PJ Harvey, from People Magazine

PJ HARVEY: She's got a pink catsuit and a dozen incarnations.

When _The Village Voice_ announced two weeks ago that Harvey had won the New York City weekly's prestigious national critics's poll, chief pundit Robert Christgau called her "a good old-fashioned genius." That much-abused label just might fit the enigmatic 26-year-old singer and songwriter who has won nearly universal praise for her third, Grammy-nominated album, _To Bring You My Love_. For Harvey, a petite 5'4" chameleon whose look swings from vamp to vampirish, being designated a genius beats other things she has been called. Most people, she once said, tend to take her for "a mad bitch woman from hell. I can't get enough sex or blood."

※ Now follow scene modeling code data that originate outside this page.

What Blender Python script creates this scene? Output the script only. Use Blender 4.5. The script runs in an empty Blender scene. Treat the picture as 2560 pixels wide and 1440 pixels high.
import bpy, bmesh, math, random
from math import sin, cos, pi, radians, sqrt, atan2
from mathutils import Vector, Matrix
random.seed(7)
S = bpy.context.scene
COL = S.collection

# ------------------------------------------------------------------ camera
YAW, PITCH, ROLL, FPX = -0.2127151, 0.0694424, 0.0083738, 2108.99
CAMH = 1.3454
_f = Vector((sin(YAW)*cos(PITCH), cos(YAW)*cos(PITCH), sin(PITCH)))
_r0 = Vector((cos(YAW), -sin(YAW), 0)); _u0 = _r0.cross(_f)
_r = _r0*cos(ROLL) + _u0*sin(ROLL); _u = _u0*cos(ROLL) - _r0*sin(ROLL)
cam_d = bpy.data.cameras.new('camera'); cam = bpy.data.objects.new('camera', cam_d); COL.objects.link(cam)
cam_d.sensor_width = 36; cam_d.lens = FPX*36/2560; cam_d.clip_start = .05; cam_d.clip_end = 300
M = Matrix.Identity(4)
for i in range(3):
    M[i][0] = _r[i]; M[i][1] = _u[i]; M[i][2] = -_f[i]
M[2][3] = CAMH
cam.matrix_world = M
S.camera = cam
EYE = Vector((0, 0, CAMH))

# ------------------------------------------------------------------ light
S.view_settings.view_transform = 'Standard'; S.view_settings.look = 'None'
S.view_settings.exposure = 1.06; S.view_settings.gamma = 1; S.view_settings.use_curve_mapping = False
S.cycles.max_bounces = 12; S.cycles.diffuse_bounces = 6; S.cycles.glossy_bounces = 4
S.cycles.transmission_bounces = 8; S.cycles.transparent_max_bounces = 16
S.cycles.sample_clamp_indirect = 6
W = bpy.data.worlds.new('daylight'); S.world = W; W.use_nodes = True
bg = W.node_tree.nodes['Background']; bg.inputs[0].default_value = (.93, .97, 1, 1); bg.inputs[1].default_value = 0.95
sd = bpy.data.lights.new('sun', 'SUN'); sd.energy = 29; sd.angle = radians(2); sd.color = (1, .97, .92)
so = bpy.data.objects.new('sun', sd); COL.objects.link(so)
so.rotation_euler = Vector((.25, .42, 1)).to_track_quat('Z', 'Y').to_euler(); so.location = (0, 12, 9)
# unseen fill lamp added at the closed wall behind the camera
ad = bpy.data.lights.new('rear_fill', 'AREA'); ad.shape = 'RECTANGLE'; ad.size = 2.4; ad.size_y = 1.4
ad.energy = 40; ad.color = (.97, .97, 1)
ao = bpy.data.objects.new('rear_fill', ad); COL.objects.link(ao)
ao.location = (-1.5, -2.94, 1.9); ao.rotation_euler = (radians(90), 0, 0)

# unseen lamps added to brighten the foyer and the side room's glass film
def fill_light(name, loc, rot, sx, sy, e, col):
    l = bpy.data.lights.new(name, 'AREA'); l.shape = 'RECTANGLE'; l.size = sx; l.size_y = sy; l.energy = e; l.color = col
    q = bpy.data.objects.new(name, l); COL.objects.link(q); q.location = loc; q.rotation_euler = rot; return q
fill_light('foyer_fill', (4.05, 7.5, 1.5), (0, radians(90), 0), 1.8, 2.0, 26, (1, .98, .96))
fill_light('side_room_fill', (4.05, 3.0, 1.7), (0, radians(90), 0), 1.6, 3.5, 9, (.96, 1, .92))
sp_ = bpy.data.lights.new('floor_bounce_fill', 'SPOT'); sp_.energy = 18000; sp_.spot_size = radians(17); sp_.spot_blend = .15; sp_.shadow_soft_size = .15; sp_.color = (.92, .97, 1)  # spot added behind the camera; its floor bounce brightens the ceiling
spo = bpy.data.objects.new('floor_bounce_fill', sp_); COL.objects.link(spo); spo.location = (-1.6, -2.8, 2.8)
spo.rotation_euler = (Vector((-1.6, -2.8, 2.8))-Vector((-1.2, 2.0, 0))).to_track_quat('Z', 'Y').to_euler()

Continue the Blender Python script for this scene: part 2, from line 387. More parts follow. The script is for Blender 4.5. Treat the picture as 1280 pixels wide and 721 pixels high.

Offstage, in fact, she's a demure, publicity-shy Brit from the West Country. Her music-loving parents, stonemason Ray and sculptor Eva, often hosted weekend bashes attendend by their friends Rolling Stone drummer Charlei Watts and the late rock pianist Ian Stewart. "I am really lucky I had a mother and father like that," Harvey said last year. "I mean, they reall are rockers, much more than I am."

Signed by Island Records in 1992, Harvey began hearing the g-word almost immediately. But to her, music has little "to do with your head," she told London's Q magazine. "It's to do with your body, which is a very sexual instrument."